279. Perfect Squares

Given a positive integer n, find the least number of perfect square numbers (for example, 1, 4, 9, 16, ...) which sum to n.

For example, given n = 12, return 3 because 12 = 4 + 4 + 4; given n = 13, return 2 because 13 = 4 + 9.

Solution 1. According to Lagrange's four-square theorem(please wiki/google), any positive number can be represented as 4(at most) square number sum.

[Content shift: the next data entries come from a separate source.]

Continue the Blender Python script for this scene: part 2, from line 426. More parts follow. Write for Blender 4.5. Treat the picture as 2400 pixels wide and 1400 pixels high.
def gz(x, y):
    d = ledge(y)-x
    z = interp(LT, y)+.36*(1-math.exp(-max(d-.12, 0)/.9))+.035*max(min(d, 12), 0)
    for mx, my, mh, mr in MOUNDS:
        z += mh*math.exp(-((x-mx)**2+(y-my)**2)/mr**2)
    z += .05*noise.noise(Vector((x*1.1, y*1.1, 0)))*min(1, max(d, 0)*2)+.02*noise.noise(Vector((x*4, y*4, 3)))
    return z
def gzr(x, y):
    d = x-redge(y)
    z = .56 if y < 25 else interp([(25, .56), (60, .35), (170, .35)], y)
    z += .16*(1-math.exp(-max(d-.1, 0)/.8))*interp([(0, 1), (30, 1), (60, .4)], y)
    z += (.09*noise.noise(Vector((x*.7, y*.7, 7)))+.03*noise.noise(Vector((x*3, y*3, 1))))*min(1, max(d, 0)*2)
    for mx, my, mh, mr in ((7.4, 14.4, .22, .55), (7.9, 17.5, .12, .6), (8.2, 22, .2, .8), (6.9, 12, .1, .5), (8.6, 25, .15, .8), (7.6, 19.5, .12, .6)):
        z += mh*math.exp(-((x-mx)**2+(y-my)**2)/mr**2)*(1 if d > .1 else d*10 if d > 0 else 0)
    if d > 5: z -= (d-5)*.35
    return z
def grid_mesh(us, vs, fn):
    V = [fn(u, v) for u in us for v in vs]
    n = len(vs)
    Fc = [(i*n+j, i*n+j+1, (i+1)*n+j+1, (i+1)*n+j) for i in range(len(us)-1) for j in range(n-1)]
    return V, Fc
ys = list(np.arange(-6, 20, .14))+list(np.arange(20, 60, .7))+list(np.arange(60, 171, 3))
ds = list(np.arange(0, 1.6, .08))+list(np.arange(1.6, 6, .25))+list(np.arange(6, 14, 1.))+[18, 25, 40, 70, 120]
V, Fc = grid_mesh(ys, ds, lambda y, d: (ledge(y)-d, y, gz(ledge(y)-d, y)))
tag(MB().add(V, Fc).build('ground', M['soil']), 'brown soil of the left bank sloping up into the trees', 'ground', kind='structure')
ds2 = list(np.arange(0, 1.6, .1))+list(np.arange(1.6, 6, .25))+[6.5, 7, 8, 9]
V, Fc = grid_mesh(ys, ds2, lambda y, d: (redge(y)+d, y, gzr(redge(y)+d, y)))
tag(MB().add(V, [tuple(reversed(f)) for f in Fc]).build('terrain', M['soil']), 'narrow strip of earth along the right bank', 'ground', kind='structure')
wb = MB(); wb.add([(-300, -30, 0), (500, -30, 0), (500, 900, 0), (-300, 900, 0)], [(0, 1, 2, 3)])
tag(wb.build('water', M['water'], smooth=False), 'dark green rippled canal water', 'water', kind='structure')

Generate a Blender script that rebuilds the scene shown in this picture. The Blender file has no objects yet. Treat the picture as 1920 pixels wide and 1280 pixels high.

1. divide by 4, notice that, 2 and 8, 3 and 12, 4 and 16 has the same number of square factors.
2. if number%8==7, this result in a square factors 2^2 + 1 +1 +1, which is four.
3. if any two numbers can suqare sum to n, return 1 or 2.
4. otherwise result is 3.

public class Solution {
    public int numSquares(int n) {
        while(n%4 == 0)  n /= 4;
        if(n%8 == 7) return 4;
        for(int x=0; x*x <=n; x++){
            int y = (int)Math.sqrt(n - x*x);
            if(x*x + y*y == n){
                if(x == 0 || y == 0) return 1;
                else return 2;
            }
        }
        return 3;
    }
}

Solution 2. recusive.

public class Solution {
    public int numSquares(int n) {
        int res = n, num =2;
        while(num * num <=n){
            int x = n/(num*num), y = n%(num*num);
            res = Math.min(res, x + numSquares(y));
            ++num;
        }

        return res;
    }
}

Solution 3. DP. this is a forward dp question, using an array dp[], dp[i] means the number need to square-sum up to i, then, for all the j from 1 to i+jj <=n; calculate dp[i+jj] = ?, initially set each dp[i] equals to max.

public class Solution {
    public int numSquares(int n) {
        int[] dp = new int[n+1];
        for(int i=1; i<=n; i++){
            dp[i] = Integer.MAX_VALUE;
        }
        dp[0]=0;
        for(int i=0; i<=n; i++){
            for(int j=1; i+ j*j <=n; j++){
                dp[i+j*j] = Math.min(dp[i+j*j], dp[i]+1);
            }
        }

        return dp[n];
    }
}